UMass President Meehan will remain in office through 2023

New agreement includes increase in compensation


(Judith Gibson-Okunieff/ Daily Collegian)

By Kathrine Esten, Assistant News Editor

University of Massachusetts President Marty Meehan has signed a new contract with the University’s board of trustees that will extend his position through June 2023.

While the new contract is a five-year agreement, the contract signed by Meehan when he first became president in 2015 already included fiscal years 2019 and 2020. As a result, the contract added a net total of three years.

The contract was signed amidst criticism of Meehan by opponents of the recent UMass acquisition of Mount Ida College and a vote of no confidence in Meehan by the faculty of the Boston campus regarding the acquisition.

Included in the contract is an increase in Meehan’s base salary by two percent each year starting in the 2019 fiscal year. Over the three-year period, Meehan’s yearly salary is projected to rise from $890,600 in FY19 to potentially $964,512 in FY23, according to a report by MassLive.

Additionally, the president’s potential compensation will rise by 1.73 percent each year if certain incentives are met.

UMass Vice President of Communications Jeff Cournoyer defended the contract in an email by noting the salary increases will keep the president’s compensation within the 75th percentile of a comparison group of 37 peer institutions. Cournoyer also said the increases are consistent with projected salary increases for all UMass employees based on “collective bargaining parameters.”
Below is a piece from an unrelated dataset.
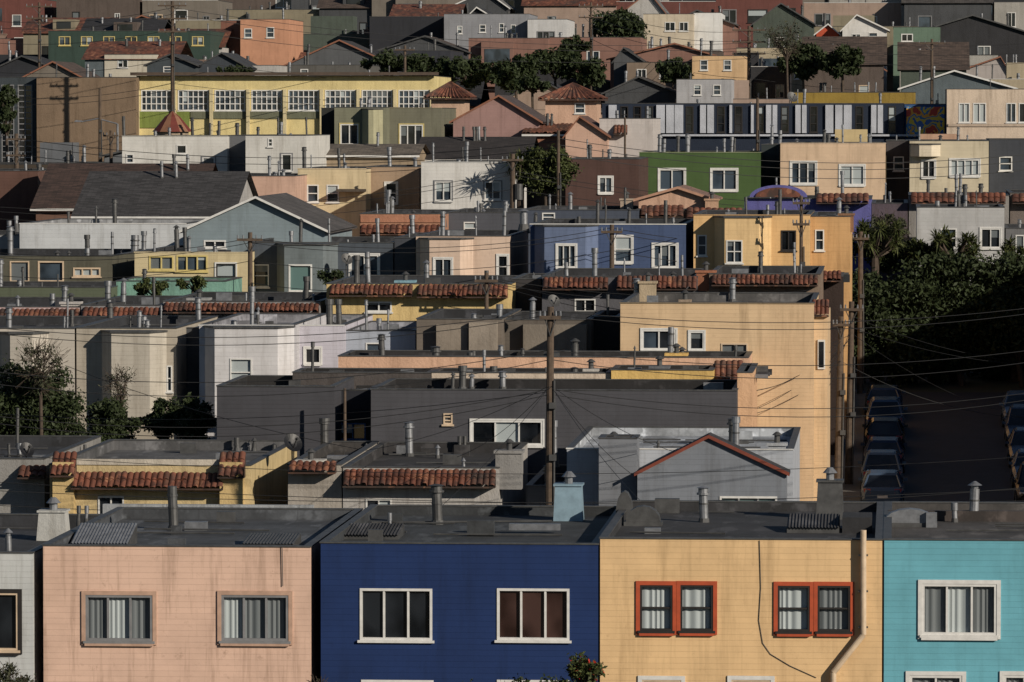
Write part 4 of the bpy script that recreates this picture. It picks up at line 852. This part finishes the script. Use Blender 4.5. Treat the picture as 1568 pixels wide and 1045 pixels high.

The contract will continue to provide previous perks to the president, including the maximum annual contribution to Meehan’s retirement accounts allowed under federal law, a housing allowance of $5,800 per month, a “recent model automobile” and a driver, according to the Lowell Sun.

Meehan is allowed to resign his position if he notifies the board of trustees in writing six months in advance of his proposed departure but he will be required to pay the University $75,000 if he resigns in FY19 or $50,000 if he resigns in FY20.

The contract negotiations followed an extensive review of Meehan by the board of trustees during the 2018 to 2019 academic year, according to Cournoyer.

While Meehan will remain president, he faces continued tension among the University campuses. In addition to the controversies of the Mount Ida acquisition, the adjunct faculty at UMass Lowell initiated an ad campaign targeting Meehan with claims of underpayment and mistreatment, as reported by the Lowell Sun. Meehan was chancellor of the Lowell campus for eight years prior to his presidential appointment.